**LISTED RECORDS**

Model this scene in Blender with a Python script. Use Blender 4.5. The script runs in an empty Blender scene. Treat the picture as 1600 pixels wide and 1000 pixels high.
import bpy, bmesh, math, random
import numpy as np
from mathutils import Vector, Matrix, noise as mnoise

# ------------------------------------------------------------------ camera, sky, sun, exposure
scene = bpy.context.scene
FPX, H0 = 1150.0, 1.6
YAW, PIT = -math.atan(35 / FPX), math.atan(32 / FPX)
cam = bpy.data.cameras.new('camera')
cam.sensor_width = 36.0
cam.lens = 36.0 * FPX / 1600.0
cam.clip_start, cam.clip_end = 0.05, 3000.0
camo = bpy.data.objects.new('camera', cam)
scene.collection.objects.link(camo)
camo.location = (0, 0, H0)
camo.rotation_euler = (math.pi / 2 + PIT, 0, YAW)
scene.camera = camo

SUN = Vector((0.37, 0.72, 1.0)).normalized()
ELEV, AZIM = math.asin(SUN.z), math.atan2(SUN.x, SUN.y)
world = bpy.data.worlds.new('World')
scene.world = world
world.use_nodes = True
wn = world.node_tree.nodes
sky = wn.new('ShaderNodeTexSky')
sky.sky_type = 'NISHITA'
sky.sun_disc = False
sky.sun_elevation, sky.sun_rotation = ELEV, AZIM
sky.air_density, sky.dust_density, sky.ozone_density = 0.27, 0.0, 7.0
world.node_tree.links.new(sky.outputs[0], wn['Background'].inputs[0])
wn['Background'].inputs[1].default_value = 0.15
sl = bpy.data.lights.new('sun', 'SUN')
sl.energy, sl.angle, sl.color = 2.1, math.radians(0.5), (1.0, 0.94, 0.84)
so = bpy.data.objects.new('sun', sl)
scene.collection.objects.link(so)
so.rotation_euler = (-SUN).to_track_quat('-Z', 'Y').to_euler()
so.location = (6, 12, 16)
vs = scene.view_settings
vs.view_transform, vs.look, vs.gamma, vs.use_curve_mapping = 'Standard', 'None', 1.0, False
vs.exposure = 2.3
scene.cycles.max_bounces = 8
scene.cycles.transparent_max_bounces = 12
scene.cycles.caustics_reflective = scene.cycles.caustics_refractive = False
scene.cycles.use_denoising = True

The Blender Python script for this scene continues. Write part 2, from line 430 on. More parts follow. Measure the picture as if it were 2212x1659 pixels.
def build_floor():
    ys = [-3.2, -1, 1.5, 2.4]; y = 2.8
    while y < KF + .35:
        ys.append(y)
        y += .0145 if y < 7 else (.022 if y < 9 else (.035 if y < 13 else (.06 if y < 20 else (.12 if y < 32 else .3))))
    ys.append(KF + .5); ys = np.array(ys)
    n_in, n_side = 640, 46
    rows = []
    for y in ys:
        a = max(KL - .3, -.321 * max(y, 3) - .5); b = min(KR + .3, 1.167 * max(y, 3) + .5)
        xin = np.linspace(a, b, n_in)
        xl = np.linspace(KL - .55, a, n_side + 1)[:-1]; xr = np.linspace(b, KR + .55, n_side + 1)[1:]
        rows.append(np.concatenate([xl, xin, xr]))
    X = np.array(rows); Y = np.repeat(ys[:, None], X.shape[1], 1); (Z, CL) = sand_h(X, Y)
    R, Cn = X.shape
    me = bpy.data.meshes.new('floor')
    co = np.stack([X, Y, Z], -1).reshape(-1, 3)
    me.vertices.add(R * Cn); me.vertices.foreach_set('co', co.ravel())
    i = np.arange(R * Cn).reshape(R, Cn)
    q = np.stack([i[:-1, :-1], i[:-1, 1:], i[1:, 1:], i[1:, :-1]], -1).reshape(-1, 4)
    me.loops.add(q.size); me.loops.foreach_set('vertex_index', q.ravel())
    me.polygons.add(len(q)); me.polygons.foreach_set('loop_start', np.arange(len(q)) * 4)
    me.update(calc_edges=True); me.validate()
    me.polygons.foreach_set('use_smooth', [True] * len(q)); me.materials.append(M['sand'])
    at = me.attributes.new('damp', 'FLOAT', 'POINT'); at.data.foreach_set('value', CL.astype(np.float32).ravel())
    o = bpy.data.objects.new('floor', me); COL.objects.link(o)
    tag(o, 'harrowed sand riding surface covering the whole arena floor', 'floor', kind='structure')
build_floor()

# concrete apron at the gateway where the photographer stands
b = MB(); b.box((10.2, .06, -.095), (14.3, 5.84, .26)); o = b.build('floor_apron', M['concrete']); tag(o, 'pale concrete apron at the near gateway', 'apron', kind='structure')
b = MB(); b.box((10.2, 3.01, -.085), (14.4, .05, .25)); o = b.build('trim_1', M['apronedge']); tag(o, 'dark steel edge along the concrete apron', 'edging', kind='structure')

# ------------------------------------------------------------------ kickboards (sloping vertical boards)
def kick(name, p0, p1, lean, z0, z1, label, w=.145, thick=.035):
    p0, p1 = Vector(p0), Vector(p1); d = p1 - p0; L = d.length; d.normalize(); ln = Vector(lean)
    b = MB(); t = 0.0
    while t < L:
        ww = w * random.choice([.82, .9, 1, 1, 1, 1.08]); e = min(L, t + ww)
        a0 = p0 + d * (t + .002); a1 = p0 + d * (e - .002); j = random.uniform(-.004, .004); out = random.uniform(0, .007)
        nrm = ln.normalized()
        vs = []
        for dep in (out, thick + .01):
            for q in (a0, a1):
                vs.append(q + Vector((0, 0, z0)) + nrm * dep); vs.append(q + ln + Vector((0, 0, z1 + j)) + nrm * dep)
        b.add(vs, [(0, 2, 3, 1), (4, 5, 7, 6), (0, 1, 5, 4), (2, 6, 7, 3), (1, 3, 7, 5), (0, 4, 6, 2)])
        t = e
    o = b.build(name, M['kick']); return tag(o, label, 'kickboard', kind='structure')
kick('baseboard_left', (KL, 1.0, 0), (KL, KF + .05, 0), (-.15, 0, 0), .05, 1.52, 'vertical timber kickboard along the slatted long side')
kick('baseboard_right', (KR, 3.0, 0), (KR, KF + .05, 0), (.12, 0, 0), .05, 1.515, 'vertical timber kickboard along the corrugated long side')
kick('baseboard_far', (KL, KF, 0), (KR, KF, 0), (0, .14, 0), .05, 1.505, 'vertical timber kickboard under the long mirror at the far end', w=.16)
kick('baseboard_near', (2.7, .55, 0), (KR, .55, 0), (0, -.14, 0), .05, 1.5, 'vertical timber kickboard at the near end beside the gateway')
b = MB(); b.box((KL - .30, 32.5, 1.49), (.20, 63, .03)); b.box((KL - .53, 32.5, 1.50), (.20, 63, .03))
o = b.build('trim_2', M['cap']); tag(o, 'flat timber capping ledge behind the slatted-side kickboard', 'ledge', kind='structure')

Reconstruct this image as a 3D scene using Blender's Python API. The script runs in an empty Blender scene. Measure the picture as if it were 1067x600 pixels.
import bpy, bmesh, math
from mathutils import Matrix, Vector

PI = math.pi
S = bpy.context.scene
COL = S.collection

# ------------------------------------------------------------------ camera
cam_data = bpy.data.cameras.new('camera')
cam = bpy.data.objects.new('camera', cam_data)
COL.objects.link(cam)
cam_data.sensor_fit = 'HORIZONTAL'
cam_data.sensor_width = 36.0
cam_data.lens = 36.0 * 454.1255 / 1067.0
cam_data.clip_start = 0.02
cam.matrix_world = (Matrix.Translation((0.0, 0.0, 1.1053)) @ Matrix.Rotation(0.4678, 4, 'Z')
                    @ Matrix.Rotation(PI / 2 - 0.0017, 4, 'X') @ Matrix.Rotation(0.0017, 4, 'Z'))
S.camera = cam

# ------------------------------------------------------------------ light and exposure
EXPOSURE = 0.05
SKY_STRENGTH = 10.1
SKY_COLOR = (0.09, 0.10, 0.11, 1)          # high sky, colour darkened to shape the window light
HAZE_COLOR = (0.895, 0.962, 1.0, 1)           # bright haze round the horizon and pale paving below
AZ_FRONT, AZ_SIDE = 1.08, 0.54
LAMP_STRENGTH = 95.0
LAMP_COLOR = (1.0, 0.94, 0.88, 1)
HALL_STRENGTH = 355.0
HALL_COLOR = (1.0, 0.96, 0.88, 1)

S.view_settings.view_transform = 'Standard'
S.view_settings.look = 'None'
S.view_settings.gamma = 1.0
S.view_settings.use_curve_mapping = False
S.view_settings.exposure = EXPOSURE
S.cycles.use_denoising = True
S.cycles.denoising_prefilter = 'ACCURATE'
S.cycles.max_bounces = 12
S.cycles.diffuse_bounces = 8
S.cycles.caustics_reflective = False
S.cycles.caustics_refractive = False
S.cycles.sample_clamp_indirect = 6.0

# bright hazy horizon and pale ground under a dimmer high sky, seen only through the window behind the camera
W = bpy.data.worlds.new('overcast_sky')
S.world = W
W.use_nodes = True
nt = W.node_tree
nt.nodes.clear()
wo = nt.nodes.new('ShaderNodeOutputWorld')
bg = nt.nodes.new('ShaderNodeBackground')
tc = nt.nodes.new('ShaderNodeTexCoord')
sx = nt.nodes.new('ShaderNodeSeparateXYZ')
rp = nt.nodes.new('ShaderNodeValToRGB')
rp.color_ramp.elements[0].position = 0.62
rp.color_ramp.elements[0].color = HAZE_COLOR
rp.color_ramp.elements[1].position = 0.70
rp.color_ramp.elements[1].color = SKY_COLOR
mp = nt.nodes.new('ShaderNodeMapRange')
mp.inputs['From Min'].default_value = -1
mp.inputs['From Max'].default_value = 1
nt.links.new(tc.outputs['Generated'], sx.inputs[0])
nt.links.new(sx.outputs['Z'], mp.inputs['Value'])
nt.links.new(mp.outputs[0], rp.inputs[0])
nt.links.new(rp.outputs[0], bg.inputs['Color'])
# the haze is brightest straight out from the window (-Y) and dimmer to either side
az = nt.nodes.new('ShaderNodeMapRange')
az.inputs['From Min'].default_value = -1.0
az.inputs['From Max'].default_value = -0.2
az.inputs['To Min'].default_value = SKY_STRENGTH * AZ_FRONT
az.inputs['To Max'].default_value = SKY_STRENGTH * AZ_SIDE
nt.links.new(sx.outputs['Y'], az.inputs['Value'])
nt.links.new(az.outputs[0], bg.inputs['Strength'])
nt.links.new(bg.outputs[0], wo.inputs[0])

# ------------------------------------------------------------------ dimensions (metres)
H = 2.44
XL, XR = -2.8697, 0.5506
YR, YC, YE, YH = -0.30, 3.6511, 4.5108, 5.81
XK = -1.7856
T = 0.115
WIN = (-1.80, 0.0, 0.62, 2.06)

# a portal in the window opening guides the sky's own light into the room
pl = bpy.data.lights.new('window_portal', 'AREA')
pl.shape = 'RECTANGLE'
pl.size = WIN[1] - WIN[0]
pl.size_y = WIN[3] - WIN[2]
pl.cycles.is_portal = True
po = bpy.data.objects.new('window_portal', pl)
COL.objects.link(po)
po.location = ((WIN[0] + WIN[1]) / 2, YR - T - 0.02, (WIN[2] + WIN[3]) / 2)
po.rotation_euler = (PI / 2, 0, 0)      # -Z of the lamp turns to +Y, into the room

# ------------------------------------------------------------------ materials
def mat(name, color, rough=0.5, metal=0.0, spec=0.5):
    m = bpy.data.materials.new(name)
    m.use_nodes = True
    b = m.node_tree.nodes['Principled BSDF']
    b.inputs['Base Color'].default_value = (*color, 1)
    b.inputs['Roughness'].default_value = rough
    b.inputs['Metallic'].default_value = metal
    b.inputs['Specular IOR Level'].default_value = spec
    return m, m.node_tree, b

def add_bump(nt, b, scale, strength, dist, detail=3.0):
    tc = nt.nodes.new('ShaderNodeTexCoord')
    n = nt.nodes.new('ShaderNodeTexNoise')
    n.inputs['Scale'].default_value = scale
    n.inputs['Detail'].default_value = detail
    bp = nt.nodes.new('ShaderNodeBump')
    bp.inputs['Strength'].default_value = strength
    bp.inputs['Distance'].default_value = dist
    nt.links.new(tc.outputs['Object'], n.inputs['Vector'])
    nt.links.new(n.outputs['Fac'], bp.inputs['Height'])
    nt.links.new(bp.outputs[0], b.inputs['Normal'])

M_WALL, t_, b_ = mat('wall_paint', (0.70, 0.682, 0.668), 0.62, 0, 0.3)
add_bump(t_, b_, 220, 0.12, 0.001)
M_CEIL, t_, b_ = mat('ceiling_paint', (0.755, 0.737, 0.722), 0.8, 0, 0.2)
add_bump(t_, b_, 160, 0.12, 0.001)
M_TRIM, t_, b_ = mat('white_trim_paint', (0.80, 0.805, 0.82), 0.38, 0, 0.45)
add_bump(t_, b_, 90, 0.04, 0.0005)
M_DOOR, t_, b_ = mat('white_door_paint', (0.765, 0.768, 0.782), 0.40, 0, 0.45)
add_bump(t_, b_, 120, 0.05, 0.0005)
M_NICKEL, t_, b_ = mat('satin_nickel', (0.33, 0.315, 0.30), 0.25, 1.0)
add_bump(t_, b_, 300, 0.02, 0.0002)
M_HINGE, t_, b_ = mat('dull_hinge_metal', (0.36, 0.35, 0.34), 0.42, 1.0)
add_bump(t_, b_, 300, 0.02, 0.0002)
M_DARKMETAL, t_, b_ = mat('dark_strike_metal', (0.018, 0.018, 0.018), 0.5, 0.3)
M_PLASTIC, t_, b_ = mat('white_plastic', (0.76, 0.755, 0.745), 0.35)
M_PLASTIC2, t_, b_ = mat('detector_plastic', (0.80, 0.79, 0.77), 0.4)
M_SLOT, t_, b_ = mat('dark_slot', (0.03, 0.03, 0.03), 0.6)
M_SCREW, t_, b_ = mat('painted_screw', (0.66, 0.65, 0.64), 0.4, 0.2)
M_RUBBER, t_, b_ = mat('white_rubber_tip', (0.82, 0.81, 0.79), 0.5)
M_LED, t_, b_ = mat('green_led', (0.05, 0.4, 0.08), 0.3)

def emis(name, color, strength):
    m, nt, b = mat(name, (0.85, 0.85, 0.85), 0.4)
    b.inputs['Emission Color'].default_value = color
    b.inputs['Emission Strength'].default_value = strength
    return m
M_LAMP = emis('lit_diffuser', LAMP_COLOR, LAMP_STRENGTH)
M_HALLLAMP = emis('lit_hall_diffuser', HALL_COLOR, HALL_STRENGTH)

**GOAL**
Repeat word for word the lines from the line with "Reconstruct this image" to the line with "HALL_COLOR = (1.0, 0.96, 0.88, 1)", both lines included.

**EXERCISE ANSWER**
Reconstruct this image as a 3D scene using Blender's Python API. The script runs in an empty Blender scene. Measure the picture as if it were 1067x600 pixels.
import bpy, bmesh, math
from mathutils import Matrix, Vector

PI = math.pi
S = bpy.context.scene
COL = S.collection

# ------------------------------------------------------------------ camera
cam_data = bpy.data.cameras.new('camera')
cam = bpy.data.objects.new('camera', cam_data)
COL.objects.link(cam)
cam_data.sensor_fit = 'HORIZONTAL'
cam_data.sensor_width = 36.0
cam_data.lens = 36.0 * 454.1255 / 1067.0
cam_data.clip_start = 0.02
cam.matrix_world = (Matrix.Translation((0.0, 0.0, 1.1053)) @ Matrix.Rotation(0.4678, 4, 'Z')
                    @ Matrix.Rotation(PI / 2 - 0.0017, 4, 'X') @ Matrix.Rotation(0.0017, 4, 'Z'))
S.camera = cam

# ------------------------------------------------------------------ light and exposure
EXPOSURE = 0.05
SKY_STRENGTH = 10.1
SKY_COLOR = (0.09, 0.10, 0.11, 1)          # high sky, colour darkened to shape the window light
HAZE_COLOR = (0.895, 0.962, 1.0, 1)           # bright haze round the horizon and pale paving below
AZ_FRONT, AZ_SIDE = 1.08, 0.54
LAMP_STRENGTH = 95.0
LAMP_COLOR = (1.0, 0.94, 0.88, 1)
HALL_STRENGTH = 355.0
HALL_COLOR = (1.0, 0.96, 0.88, 1)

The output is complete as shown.